## Goal of the exercise
Across the entries below, how many lines contain the string "that"? Give only the count.

## Record set
— START —
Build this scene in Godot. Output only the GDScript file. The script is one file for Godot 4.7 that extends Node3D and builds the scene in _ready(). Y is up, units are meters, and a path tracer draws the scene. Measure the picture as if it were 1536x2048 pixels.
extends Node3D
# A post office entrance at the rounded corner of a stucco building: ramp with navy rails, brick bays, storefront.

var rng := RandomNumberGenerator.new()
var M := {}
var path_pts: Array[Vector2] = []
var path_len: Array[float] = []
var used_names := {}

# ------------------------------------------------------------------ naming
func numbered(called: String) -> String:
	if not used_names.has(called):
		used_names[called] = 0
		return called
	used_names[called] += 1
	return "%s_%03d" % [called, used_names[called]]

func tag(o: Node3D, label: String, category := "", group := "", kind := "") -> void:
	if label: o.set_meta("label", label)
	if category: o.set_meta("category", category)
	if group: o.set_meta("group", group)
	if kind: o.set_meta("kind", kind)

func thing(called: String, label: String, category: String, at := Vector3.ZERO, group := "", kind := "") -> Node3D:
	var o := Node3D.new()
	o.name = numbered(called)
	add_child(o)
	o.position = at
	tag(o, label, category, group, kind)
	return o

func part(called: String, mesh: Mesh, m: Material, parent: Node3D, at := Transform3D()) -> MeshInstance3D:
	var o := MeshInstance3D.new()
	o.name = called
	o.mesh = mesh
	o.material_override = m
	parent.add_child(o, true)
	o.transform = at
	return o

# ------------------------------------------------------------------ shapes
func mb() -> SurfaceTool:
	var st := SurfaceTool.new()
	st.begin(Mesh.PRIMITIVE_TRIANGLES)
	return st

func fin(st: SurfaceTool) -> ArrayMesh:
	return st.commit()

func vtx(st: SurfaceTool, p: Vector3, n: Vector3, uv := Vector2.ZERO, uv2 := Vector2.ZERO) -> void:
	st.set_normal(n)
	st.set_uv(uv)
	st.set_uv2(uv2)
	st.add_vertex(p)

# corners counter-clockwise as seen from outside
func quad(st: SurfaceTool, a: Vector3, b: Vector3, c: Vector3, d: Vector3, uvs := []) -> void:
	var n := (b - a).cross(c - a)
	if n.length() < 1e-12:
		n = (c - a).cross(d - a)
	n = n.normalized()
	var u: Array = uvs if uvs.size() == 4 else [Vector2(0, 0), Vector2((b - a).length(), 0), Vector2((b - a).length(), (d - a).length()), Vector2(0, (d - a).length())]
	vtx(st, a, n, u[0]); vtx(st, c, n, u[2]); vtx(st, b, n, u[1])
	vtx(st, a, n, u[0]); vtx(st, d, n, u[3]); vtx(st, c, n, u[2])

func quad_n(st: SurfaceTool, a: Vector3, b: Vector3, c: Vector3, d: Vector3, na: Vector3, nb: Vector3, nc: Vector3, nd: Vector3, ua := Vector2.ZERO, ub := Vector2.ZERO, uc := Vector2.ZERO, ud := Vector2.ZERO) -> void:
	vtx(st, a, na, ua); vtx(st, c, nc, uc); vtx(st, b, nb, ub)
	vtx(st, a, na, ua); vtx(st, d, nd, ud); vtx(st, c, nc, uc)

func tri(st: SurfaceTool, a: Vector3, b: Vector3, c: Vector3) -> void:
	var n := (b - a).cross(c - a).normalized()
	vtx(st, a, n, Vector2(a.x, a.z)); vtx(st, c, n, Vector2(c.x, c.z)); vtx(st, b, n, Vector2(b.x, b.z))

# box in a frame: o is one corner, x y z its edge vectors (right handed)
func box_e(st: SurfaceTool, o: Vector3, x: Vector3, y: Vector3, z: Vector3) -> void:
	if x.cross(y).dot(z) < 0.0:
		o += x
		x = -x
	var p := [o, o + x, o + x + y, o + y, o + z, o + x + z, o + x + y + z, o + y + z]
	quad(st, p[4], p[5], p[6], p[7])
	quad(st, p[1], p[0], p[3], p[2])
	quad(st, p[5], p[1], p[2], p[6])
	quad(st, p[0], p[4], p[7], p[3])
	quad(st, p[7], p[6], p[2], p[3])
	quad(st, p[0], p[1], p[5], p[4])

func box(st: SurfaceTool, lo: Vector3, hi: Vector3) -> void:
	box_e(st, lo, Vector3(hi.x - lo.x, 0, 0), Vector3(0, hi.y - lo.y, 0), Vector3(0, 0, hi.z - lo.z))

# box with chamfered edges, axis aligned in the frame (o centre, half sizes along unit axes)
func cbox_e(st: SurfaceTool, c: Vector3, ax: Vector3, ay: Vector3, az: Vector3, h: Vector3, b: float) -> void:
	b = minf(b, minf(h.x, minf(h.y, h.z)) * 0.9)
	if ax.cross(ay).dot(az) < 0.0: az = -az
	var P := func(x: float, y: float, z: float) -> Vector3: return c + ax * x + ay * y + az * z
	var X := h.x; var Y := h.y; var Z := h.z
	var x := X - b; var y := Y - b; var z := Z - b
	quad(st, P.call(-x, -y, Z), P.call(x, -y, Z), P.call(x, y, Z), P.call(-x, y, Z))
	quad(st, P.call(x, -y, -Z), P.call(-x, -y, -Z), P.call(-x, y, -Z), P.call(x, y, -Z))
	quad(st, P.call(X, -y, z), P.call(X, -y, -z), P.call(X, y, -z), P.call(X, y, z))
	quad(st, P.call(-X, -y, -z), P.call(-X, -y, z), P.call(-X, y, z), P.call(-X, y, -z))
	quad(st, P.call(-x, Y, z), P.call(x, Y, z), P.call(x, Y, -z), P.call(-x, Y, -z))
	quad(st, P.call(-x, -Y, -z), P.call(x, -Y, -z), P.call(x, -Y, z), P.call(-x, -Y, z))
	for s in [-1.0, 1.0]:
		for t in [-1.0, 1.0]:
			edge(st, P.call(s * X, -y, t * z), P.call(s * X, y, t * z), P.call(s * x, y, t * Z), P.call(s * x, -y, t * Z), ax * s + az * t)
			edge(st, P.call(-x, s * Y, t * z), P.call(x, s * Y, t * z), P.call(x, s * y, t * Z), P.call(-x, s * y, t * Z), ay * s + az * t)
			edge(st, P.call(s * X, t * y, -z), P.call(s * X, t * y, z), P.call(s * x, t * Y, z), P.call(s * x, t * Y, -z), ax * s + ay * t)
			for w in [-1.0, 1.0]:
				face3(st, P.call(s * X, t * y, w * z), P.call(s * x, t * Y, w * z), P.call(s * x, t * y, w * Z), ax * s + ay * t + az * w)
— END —
— START —
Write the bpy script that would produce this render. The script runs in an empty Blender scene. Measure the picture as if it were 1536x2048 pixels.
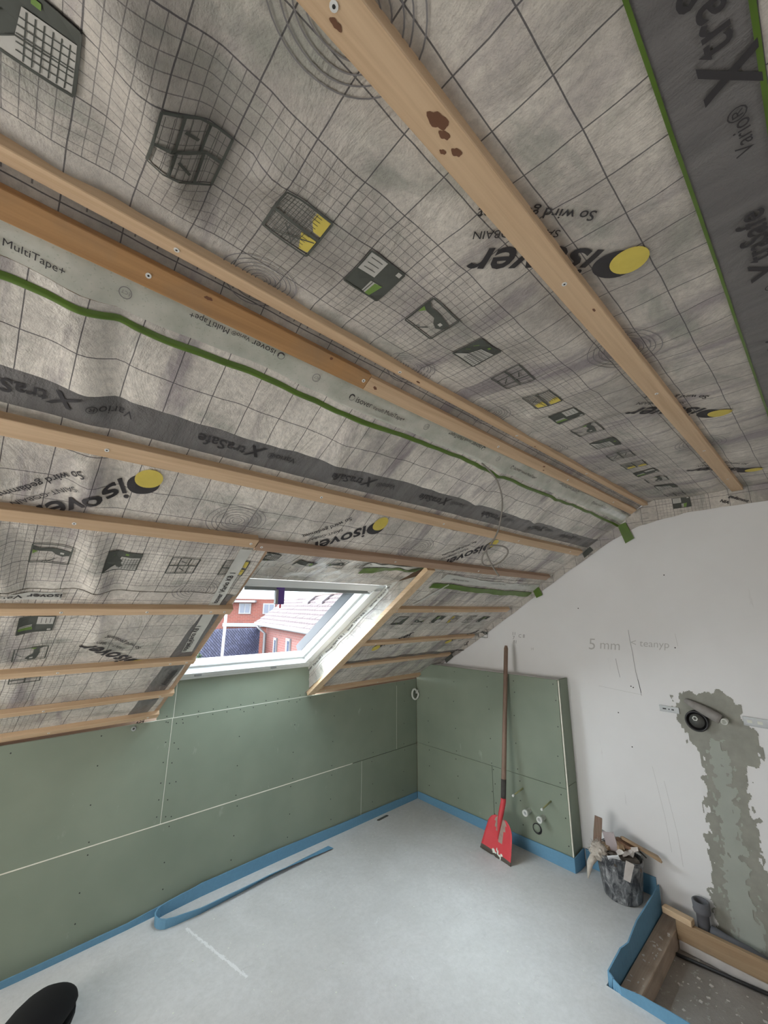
— END —
— START —
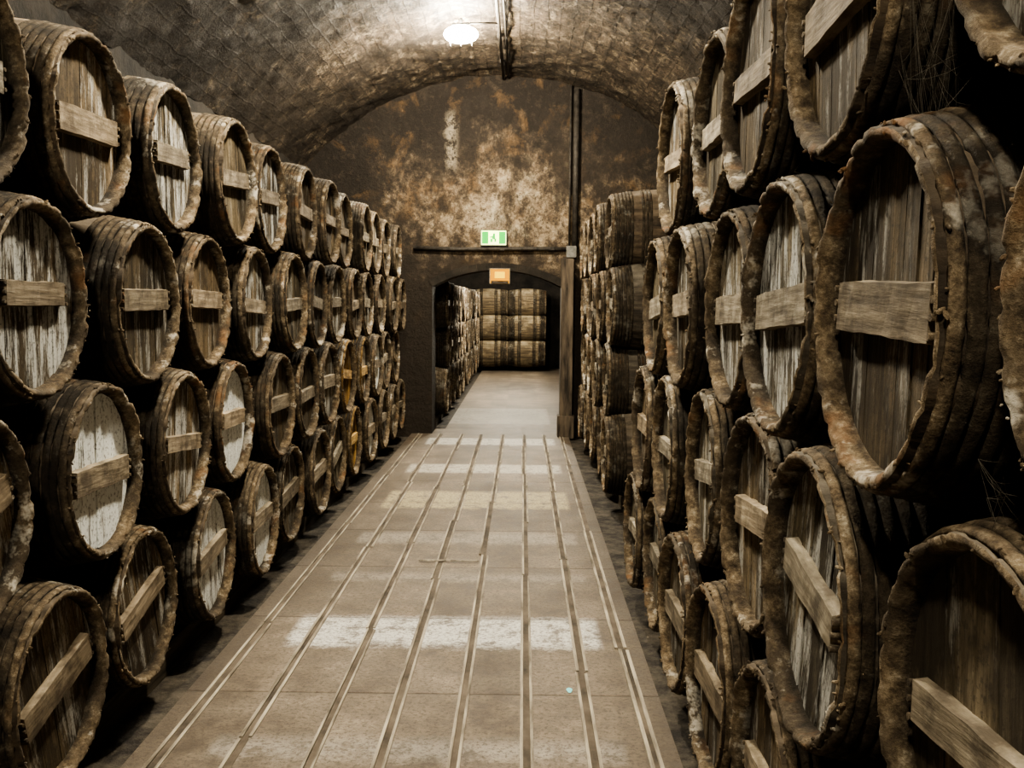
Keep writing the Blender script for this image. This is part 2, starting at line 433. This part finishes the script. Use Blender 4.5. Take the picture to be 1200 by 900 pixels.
— END —
## Final answer
2